The stage between sleep and wake is a window that allows us to see our mind more "integrally" or in another "whole" way (as we can glimpse BOTH our states of mind while dreaming and while being awake, almost at the same time). That is why awakening and going to sleep are the phases where most normal typical psychological troubles become obviously evident (like people who have trouble going to sleep).

you say of that time when you awake to a new day (after spending hours digesting thoughts in very different cosmos within your mind)

I'd be happy for just to a neutral state of mind but not anything less, if there's no reason to be feeling anything special

but there IS reason for feeling something both special and intense. There is no reason however to feel neutral, that would be a feat to accomplish.

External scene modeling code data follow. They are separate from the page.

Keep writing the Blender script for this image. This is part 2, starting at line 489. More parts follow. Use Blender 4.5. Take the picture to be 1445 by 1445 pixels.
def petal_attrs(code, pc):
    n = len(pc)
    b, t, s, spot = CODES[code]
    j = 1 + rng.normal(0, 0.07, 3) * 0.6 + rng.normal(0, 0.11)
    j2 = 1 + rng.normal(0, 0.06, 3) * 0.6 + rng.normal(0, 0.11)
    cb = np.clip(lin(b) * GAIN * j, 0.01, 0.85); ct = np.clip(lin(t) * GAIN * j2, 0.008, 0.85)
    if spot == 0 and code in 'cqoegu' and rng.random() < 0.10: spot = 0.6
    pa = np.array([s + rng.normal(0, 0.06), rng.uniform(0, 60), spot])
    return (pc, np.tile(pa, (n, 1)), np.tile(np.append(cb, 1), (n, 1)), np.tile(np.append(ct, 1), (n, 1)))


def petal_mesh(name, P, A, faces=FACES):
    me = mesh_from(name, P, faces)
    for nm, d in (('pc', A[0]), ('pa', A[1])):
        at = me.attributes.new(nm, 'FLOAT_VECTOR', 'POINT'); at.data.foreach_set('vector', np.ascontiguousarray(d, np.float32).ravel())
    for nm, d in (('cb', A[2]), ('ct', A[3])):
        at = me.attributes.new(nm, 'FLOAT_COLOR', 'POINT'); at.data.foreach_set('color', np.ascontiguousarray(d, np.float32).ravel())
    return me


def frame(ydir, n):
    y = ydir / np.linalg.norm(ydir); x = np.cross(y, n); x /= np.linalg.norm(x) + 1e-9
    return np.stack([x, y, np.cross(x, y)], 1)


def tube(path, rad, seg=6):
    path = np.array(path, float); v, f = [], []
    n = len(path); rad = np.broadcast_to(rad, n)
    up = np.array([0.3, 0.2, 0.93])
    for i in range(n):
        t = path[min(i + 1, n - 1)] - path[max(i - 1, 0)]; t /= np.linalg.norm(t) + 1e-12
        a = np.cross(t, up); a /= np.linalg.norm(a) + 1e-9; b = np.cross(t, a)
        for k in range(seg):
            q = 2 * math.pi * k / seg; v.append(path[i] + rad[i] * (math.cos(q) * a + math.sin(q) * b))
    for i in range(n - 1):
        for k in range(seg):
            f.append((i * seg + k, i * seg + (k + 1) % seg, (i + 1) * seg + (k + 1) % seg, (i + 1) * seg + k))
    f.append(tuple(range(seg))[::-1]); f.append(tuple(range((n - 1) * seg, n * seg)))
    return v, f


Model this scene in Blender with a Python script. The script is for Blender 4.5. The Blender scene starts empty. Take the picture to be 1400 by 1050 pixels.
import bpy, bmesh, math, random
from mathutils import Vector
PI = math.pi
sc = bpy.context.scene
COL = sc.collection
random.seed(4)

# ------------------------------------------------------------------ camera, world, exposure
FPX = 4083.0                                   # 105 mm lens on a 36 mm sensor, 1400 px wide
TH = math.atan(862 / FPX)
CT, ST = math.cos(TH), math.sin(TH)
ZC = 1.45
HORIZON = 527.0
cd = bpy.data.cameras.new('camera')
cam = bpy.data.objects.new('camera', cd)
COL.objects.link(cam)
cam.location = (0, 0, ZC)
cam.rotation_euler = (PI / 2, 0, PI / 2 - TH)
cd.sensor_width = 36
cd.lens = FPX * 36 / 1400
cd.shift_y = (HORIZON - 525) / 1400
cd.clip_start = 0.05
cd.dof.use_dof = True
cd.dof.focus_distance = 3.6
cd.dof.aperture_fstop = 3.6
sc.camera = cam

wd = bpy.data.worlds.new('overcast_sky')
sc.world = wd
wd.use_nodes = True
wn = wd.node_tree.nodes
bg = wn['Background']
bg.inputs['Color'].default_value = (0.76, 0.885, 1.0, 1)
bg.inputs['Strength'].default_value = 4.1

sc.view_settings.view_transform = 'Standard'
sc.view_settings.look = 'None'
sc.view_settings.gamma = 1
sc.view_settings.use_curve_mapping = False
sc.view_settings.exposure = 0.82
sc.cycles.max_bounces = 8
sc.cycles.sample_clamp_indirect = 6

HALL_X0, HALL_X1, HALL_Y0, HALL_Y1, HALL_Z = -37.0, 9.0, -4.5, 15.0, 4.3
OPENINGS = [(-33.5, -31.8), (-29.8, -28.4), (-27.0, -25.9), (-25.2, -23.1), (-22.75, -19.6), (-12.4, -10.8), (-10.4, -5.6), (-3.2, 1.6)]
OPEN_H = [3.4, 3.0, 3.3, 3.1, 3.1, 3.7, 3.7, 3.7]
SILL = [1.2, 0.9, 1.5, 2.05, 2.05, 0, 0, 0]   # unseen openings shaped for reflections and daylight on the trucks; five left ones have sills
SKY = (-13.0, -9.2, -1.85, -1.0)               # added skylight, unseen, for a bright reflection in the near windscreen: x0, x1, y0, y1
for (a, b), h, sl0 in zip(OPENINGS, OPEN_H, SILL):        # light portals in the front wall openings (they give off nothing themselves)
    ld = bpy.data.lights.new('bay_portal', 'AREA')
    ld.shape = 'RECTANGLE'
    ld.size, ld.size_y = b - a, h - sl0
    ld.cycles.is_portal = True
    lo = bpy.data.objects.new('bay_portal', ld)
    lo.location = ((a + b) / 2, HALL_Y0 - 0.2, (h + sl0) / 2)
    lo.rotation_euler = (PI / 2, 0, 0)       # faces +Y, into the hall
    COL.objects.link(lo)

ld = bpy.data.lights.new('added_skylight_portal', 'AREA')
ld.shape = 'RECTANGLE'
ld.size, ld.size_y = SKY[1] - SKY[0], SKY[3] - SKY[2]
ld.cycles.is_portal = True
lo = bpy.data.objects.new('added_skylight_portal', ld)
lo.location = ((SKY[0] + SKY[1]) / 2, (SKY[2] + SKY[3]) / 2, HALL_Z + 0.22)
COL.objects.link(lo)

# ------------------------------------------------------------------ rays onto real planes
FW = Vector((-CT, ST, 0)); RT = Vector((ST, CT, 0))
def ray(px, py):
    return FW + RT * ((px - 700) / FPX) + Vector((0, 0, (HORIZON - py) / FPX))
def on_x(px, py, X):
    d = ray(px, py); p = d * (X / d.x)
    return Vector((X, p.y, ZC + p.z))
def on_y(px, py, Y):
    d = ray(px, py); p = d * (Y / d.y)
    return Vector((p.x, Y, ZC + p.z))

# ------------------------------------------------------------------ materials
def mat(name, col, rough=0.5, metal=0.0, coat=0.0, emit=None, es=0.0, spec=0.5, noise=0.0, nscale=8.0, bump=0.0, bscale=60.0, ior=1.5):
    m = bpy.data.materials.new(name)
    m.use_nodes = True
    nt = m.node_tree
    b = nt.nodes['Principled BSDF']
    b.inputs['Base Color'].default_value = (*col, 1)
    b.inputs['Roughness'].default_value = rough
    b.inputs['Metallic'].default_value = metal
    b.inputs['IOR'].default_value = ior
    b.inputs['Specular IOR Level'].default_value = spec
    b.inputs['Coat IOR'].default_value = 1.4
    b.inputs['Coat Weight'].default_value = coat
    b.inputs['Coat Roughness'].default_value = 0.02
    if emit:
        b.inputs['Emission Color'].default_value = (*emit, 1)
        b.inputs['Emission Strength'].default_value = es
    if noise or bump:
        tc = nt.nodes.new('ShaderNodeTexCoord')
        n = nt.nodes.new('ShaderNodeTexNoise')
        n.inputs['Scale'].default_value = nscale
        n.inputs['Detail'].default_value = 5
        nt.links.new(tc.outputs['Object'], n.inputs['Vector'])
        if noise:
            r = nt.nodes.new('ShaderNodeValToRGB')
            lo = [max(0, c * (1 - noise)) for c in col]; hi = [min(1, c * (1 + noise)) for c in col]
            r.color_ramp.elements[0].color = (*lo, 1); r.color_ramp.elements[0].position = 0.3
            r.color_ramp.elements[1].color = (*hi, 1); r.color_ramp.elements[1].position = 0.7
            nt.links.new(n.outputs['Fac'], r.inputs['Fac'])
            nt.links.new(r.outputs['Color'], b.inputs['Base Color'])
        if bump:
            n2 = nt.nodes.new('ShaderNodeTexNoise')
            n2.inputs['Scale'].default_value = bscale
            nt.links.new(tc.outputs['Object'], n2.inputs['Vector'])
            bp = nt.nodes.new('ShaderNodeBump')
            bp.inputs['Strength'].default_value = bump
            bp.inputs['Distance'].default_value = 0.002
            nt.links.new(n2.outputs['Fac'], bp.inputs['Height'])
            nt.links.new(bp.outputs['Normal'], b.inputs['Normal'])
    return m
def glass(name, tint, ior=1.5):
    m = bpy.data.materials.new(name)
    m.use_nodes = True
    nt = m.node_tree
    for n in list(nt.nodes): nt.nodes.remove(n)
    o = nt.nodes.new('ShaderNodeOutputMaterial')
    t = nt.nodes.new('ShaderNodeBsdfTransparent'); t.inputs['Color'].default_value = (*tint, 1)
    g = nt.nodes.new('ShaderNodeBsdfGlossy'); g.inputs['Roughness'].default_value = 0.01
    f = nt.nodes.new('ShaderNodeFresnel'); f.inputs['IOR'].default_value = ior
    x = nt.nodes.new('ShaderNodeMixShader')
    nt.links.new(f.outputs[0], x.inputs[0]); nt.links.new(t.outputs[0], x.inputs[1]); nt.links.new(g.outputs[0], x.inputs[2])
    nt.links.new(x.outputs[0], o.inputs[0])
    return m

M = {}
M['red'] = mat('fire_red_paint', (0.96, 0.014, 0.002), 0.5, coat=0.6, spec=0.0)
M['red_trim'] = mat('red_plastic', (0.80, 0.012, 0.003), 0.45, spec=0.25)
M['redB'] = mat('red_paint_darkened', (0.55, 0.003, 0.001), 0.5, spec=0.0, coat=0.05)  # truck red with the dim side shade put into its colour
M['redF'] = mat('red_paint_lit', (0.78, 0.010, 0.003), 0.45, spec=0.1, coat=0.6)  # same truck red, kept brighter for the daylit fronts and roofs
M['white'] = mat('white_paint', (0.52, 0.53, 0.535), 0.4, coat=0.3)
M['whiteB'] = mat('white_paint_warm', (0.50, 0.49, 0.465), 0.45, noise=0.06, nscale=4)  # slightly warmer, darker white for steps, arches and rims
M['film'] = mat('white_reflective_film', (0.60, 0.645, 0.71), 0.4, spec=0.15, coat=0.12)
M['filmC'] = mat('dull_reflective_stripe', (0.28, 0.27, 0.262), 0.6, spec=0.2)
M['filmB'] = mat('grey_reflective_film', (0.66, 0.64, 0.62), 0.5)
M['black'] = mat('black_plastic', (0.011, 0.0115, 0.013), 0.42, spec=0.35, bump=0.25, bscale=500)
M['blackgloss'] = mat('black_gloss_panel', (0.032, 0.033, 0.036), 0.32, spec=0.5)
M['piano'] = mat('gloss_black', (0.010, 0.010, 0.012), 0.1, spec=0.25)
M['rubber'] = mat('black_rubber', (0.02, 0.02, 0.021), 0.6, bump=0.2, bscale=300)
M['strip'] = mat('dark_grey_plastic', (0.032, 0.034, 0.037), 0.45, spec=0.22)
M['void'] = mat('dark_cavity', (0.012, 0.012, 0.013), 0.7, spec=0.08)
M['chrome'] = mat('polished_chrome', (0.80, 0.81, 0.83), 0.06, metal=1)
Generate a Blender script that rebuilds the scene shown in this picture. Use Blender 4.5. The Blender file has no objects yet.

you have every valid reason to feel angst during that time (expressed in either emptiness, or mild depression, whatever).

I've found myself in that situation a lot. The only exceptions don't occur naturally or by default, they occur when I purposefully set something that I really want to wake up to. For instance if when I wake up I know I'm at the beach and that the ocean expects me, I just feel joy. (for others might be the arms of a lover). But that's ideal. Another way is to wake up wanting do something you really love doing, something you had to give up the night before due to physical stress (sleep). By doing what you like, I specifically mean the absorbing state of mind best described by Mihaly Csiksentmihalyi as "flow" .

That seems to me the best most productive and satisfying way to avoid dealing with the infinite existential questions that pervade a semi intelligent mind on a daily basis.

other popular but less satisfying ways to evade the full scope of reality include earning a living for the sake of it, raising a family (for the sake of it), drinking and doing drugs.

Flow occurs naturally so it might be hard to achieve if you're conscious about trying to achieve it (in the same way that sometimes when you don't remember something, you know you will eventually remember it if you stop thinking about it) . So maybe a way to begin your daily routine of achieving flow might be doing something that mildly engages you increasing difficulty gradually.

Maybe you already achieve flow and you still the same way on the mornings. Psychology is surely not clear cut, no "science" called study of the soul can be.